__Problem description__. Copy out every line that contains "Python".

__Material to process__.
==========
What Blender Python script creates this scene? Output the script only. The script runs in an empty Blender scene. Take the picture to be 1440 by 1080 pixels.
==========
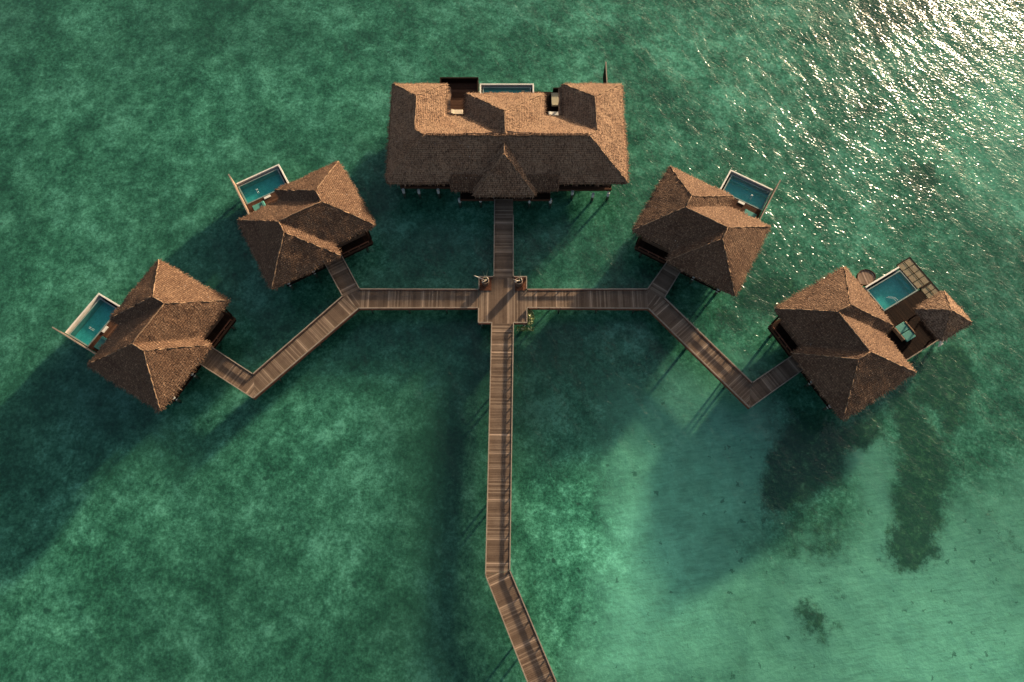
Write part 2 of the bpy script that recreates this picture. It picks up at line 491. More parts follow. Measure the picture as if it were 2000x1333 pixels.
==========
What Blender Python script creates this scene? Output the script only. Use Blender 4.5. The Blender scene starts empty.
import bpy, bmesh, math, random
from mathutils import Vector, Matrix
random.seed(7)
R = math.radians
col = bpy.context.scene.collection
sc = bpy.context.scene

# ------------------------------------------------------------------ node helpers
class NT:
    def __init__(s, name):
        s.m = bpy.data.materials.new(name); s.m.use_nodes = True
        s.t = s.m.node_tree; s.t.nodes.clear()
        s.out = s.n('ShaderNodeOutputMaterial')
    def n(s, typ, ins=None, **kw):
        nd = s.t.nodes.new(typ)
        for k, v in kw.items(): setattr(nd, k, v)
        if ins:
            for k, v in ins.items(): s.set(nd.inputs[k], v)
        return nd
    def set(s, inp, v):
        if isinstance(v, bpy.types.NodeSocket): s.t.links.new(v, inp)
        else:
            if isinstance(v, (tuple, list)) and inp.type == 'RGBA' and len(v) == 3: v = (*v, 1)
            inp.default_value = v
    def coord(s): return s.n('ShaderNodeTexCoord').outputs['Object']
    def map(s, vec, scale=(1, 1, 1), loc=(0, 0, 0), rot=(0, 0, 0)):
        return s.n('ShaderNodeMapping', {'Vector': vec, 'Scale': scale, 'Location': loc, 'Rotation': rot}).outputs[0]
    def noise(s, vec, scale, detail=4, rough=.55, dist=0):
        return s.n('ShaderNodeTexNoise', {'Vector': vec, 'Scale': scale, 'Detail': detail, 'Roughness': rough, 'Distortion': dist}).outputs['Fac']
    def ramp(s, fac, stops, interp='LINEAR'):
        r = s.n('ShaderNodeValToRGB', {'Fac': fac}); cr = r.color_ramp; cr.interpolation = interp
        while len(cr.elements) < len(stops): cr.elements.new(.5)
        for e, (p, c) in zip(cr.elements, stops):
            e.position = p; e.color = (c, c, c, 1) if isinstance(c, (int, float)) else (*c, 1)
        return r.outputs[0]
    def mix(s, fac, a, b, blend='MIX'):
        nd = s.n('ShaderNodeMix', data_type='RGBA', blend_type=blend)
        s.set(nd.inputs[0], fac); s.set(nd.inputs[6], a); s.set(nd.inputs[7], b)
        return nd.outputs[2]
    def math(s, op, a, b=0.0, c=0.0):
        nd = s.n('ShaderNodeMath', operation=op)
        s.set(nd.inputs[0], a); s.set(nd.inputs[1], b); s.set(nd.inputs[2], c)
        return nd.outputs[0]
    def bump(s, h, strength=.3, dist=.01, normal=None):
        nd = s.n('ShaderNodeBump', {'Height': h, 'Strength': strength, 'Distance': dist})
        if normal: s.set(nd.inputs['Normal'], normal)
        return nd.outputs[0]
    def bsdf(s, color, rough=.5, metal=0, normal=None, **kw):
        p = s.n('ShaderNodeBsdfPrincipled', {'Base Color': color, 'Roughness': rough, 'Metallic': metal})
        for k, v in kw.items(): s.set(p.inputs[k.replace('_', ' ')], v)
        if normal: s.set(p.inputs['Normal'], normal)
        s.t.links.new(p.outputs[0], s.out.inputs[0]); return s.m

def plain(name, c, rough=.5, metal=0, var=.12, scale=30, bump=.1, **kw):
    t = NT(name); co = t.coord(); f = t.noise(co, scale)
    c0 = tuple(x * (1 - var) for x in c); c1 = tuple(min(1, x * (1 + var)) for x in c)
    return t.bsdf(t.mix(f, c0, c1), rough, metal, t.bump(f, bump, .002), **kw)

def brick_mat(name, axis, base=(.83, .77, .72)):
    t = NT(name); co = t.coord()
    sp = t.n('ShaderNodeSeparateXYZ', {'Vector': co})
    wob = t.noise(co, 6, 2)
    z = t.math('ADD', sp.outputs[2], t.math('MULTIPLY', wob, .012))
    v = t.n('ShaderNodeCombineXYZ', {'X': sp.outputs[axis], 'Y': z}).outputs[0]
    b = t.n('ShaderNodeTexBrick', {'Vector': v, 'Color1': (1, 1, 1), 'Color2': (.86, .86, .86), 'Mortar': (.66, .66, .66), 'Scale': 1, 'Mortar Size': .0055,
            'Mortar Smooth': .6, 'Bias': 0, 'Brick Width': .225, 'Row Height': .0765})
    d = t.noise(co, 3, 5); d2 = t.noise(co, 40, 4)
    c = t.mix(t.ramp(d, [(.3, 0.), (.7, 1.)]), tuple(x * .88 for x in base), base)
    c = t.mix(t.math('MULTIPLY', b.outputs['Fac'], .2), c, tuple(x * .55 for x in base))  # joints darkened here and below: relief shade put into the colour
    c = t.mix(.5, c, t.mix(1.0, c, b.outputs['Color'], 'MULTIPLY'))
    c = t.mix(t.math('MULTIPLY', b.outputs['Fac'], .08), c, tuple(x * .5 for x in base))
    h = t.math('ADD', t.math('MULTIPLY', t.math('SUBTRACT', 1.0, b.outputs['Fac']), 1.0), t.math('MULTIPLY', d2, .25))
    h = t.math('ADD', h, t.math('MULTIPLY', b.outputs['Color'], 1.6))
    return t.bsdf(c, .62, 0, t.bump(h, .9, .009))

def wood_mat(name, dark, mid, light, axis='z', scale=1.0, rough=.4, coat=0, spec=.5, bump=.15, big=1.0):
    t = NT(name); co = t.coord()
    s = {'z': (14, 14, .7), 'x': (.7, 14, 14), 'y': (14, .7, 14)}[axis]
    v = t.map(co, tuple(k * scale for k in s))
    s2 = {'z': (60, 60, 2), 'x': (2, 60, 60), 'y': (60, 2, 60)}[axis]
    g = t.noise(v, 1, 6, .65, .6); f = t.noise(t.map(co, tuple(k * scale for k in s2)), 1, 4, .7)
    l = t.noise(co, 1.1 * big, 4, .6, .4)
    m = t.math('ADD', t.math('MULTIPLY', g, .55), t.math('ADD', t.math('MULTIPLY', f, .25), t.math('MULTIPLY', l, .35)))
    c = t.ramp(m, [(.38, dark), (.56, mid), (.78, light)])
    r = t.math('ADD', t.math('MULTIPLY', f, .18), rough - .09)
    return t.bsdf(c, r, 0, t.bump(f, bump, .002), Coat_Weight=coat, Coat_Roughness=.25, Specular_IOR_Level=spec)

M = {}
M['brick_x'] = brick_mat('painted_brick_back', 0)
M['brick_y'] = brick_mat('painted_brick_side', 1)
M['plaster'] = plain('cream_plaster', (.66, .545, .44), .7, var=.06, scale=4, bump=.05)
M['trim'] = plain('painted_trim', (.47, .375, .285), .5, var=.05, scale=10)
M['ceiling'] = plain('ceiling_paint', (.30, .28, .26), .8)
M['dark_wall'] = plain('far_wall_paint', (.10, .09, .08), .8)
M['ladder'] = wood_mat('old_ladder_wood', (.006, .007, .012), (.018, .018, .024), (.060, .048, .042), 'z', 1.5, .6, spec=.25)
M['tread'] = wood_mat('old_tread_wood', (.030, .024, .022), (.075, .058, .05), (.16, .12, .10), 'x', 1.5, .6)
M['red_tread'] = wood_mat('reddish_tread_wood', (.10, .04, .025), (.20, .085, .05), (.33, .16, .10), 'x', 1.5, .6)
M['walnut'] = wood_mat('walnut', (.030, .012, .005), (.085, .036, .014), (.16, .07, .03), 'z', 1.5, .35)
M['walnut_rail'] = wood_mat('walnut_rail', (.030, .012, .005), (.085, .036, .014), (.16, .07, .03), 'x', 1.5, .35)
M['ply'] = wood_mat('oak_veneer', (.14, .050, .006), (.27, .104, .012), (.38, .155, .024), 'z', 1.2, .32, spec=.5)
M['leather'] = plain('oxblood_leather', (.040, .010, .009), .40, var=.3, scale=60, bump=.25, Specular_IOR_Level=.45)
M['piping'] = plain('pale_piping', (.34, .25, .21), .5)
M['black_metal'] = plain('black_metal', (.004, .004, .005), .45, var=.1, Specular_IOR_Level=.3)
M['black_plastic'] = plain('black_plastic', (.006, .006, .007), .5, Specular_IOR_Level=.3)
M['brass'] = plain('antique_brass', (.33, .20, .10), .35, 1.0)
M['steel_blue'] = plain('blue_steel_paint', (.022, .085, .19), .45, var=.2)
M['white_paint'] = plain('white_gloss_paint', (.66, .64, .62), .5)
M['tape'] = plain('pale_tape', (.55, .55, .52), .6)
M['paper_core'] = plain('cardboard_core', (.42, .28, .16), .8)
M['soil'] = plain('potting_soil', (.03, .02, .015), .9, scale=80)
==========
__Output of the task__.
What Blender Python script creates this scene? Output the script only. The script runs in an empty Blender scene. Take the picture to be 1440 by 1080 pixels.
What Blender Python script creates this scene? Output the script only. Use Blender 4.5. The Blender scene starts empty.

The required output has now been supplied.